### Dataset entries ###
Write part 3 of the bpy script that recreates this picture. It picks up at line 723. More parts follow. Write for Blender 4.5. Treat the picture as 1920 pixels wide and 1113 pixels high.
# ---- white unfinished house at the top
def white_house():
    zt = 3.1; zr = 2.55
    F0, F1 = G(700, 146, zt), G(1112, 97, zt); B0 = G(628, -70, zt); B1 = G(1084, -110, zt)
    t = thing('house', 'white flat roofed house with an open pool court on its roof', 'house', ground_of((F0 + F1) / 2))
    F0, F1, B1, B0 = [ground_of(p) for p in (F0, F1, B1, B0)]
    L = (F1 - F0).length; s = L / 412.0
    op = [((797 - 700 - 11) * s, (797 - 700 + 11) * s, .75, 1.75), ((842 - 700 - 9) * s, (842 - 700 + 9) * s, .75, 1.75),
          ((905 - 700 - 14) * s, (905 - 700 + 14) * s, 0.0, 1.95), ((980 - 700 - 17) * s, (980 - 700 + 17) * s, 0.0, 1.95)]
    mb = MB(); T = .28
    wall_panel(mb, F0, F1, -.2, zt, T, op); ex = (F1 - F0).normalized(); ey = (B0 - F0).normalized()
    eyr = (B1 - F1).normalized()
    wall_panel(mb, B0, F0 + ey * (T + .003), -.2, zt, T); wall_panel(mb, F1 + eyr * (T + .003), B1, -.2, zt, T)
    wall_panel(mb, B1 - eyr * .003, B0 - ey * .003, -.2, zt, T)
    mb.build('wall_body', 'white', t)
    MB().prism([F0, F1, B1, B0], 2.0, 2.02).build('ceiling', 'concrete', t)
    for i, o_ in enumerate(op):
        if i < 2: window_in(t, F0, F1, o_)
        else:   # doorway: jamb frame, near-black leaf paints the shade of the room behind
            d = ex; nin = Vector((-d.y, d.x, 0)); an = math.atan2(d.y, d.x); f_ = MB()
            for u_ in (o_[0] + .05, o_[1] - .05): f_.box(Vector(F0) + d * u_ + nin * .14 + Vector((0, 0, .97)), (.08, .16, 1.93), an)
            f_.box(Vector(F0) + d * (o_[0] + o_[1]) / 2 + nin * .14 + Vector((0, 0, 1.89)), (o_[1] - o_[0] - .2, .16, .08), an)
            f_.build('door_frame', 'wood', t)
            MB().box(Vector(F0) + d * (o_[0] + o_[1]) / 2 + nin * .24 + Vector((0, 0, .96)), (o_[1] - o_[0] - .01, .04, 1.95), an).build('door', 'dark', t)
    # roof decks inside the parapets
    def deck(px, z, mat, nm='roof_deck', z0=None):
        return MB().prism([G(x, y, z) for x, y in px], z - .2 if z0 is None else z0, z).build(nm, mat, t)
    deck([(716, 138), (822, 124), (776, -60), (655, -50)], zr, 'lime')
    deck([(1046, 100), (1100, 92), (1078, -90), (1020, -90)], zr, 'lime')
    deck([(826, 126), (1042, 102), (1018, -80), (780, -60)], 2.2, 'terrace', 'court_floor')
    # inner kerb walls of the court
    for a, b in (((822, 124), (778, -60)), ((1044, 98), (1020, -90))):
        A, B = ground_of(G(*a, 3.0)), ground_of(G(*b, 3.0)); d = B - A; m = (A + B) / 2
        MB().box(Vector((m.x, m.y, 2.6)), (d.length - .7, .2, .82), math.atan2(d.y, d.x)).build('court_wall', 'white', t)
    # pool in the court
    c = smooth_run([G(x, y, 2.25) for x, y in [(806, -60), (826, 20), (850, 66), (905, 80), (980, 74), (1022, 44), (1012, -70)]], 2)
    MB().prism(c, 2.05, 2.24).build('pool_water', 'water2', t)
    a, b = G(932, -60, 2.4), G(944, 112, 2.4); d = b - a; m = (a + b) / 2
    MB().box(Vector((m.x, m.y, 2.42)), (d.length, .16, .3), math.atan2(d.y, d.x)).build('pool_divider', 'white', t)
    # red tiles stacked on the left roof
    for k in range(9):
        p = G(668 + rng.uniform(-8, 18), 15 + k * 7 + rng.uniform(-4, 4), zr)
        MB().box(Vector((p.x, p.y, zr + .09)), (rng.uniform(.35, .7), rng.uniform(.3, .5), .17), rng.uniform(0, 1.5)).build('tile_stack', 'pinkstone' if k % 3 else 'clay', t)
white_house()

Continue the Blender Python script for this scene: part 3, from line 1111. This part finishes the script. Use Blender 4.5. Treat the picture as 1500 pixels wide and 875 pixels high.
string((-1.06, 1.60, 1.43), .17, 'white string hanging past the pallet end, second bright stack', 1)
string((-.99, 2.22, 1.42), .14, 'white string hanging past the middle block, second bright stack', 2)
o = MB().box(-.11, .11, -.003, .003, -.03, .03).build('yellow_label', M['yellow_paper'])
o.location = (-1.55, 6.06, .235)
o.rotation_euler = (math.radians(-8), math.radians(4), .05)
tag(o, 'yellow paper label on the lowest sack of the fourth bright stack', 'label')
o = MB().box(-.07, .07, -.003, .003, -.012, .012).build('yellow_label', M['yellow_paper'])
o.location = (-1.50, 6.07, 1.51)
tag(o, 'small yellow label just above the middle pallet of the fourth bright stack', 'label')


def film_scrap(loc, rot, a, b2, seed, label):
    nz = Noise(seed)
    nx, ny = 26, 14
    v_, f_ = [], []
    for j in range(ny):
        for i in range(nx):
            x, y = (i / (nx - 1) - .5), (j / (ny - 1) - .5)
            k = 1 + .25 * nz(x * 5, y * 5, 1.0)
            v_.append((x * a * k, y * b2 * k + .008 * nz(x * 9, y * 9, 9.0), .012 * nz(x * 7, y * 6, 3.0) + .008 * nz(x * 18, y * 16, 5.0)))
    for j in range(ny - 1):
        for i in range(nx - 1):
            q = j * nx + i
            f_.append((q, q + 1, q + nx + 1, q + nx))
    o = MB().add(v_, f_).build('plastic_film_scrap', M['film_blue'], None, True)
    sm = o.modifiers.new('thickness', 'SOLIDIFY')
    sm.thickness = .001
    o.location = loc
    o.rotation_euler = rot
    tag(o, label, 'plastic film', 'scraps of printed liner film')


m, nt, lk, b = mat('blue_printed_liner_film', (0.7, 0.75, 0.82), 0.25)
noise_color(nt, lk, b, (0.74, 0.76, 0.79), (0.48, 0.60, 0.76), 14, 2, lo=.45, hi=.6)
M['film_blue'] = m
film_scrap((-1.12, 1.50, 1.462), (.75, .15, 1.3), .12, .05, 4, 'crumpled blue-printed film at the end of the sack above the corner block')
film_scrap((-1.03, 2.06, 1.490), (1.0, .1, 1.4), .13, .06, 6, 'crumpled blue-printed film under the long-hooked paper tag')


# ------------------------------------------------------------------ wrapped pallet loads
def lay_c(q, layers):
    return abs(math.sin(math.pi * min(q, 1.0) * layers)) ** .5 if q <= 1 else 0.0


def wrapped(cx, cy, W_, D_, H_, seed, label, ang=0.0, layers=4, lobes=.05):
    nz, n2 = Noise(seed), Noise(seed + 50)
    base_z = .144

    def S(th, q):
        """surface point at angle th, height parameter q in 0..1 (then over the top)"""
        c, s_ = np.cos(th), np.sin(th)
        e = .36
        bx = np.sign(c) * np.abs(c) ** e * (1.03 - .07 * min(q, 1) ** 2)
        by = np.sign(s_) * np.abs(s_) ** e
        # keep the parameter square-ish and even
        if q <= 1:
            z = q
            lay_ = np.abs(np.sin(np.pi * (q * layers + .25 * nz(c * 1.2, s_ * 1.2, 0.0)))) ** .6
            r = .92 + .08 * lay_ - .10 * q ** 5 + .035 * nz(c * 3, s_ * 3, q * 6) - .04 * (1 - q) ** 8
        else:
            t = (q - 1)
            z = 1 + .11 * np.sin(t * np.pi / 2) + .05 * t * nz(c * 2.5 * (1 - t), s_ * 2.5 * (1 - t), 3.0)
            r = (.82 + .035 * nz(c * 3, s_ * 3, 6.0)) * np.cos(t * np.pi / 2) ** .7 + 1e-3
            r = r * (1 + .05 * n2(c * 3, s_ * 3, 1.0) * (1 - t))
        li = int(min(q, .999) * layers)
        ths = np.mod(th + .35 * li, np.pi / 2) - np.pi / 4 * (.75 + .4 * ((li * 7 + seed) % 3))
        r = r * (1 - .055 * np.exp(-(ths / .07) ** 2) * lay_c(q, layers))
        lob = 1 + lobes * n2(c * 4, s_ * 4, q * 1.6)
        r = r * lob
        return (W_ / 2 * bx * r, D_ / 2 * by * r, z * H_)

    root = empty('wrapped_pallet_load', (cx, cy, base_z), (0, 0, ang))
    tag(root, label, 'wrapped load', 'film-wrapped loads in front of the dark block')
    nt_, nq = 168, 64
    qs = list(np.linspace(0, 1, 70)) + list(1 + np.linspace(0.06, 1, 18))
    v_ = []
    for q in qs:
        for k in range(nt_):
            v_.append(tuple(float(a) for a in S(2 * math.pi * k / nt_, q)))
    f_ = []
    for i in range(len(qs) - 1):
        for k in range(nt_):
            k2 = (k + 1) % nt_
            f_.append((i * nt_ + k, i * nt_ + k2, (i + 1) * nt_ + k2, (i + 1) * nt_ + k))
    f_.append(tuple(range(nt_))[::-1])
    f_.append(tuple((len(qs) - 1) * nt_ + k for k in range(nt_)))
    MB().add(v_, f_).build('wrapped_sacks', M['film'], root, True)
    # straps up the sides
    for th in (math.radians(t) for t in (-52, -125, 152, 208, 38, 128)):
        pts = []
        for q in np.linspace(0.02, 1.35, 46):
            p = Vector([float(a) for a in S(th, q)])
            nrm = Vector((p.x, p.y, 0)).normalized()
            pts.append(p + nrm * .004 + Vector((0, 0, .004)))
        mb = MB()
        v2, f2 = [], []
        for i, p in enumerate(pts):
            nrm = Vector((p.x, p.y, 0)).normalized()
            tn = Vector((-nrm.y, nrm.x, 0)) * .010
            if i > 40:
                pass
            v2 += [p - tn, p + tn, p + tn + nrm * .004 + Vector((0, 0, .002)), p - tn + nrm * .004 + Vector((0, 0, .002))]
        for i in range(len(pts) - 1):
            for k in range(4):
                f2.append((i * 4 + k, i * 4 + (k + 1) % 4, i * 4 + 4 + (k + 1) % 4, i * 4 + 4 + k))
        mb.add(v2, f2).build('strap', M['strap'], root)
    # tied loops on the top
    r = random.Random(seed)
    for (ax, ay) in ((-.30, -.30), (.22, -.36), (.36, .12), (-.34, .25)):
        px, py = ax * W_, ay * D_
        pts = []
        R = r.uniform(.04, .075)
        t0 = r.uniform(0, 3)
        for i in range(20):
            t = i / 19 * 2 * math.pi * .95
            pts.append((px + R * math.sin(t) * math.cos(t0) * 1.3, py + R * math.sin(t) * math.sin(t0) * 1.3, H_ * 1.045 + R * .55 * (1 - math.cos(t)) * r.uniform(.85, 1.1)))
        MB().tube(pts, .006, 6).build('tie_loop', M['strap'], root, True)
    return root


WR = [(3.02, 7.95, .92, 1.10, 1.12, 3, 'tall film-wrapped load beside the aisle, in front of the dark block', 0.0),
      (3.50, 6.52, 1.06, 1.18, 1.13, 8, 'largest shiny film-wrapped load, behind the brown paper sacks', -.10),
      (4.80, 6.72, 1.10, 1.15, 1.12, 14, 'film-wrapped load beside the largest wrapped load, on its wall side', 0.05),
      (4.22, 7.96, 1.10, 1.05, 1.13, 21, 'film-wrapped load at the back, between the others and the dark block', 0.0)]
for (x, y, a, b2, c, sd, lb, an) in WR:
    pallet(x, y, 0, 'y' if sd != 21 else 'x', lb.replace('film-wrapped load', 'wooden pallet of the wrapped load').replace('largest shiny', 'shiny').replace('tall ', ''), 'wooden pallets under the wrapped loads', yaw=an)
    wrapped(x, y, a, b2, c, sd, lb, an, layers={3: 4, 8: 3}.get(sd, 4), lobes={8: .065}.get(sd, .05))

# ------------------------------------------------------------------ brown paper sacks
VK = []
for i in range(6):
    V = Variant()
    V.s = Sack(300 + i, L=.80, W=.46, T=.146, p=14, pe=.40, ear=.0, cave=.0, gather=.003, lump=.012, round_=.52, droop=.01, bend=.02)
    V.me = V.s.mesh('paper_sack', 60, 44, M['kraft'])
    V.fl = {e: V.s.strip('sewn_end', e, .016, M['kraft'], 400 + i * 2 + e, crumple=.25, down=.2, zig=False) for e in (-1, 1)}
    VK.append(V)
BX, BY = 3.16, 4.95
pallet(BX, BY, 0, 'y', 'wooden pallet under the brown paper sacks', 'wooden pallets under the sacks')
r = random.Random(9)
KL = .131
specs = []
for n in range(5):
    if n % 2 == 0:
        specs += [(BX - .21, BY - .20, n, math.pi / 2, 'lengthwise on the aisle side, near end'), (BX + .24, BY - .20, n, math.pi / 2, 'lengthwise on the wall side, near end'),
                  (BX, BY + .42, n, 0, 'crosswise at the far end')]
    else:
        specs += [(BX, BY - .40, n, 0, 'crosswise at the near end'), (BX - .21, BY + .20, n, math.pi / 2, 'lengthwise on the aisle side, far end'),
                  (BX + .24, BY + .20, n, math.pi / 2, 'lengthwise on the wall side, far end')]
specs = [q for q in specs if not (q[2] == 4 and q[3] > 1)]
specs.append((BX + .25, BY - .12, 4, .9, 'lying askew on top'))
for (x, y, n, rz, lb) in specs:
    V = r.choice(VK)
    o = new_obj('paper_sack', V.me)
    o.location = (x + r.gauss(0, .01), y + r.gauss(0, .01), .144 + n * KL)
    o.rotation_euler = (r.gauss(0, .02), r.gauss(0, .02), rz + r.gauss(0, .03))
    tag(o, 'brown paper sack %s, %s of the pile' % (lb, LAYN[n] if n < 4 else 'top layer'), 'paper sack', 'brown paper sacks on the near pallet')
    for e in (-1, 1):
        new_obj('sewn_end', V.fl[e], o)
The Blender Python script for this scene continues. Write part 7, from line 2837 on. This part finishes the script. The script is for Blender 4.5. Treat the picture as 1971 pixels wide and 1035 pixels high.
###
- _Your instructions_
Which lines contain the word "Write"? Copy each of them.

- _The response_
Write part 3 of the bpy script that recreates this picture. It picks up at line 723. More parts follow. Write for Blender 4.5. Treat the picture as 1920 pixels wide and 1113 pixels high.
The Blender Python script for this scene continues. Write part 7, from line 2837 on. This part finishes the script. The script is for Blender 4.5. Treat the picture as 1971 pixels wide and 1035 pixels high.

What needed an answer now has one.